ESSENTIAL RECORDINGS
PAUL GRAENER - Orchestral Works Vol. 1


PAUL GRAENER - Orchestral Works Vol. 1 - Werner Andreas Albert (Conductor) - NDR Radiophilharmonie Hannover - 761203744725 - Released: April 2012 - CPO 777447-2

1) Comedietta, Op. 82
2) Variations on a Russian Folksong, Op. 55
3) Musik am Abend, Op. 44
4) Sinfonia breve, Op. 96

Leave it to a label like CPO to once again go out on a limb, or colour outside the lines if you may, and seek out neglected music by unjustly overlooked composers. Although in the case of Paul Graener (1872-1944), it may have more to do with being unjustly shunned and avoided rather than being overlooked, due to his short stint as a cultural politician for the Nazi party, although the degree to which Graener sympathized with Nazi principles may be open for discussion. He was born in Berlin but moved to London in 1896 where he held the post of conductor at the London Royal Theatre Haymarket for over a decade. In 1910 he returned to live in Vienna, Salzburg, Dresden, Munich and back to Berlin where he eventually became the successor to Wilhelm Furtwängler as vice president of the "Reichsmusikkammer". His tenure there was short lived, possibly due to the fact that he promoted and supported the efforts of many Jewish composers at the time.

His music, or at least the orchestral works gathered on this CD, present a retrospective, conservative composer, with a flair for subtle yet effective harmonic and melodic dénouement of his clever and imaginative ideas. Despite the fact that everything seems wrapped in a shroud of serious, the music's sunny disposition never fails to shine through. It's like a cross between Kurt Atterberg for the faster movements, and Lars-Erik Larsson during the slower lyrical passages. His vivid imagination is well in evidence in the Variations on a Russian Folksong, Op. 55 during which the simple melody of the Song of the Volga Boatmen takes on a multitude of clever disguises and permutations. Graener's gift lies in establishing a scene or an atmosphere without overdoing it. For example, the Adagio movement of the Musik am Abend, Op. 44 (Music in the Evening), is lyrical beauty at its best without the pathos associated with nightfall.
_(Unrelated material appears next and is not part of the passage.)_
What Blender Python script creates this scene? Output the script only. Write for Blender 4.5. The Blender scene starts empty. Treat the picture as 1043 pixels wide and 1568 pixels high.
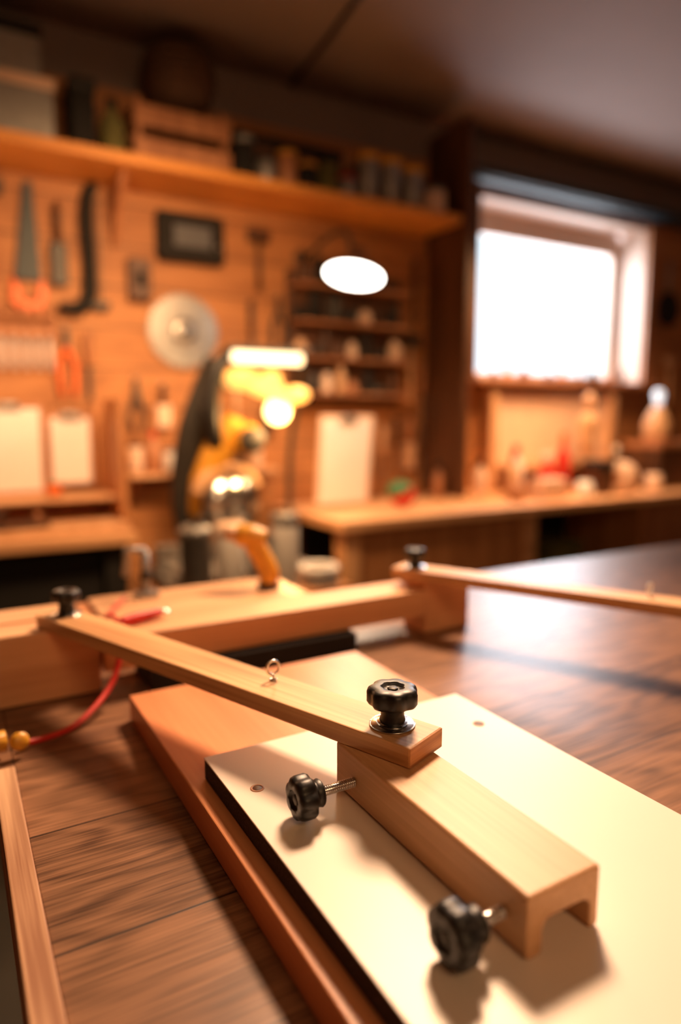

In this new recording, his music always benefits from commited playing from the North German Radio Symphony Orchestra Hannover under the direction of Werner Andreas Albert who obviously sees more to it than meets the untrained ear. During my initial audition of this CD, "straightforward" was the only adjective that immediately came to mind. But after repeated listenings, "clever, inventive and spirited" can be listed as its qualities. It deserves a hearing, for many good reasons, one of which to support CPO in their continued efforts to explore these neglected composers and raise them up a few notches up the genealogical tree of music history.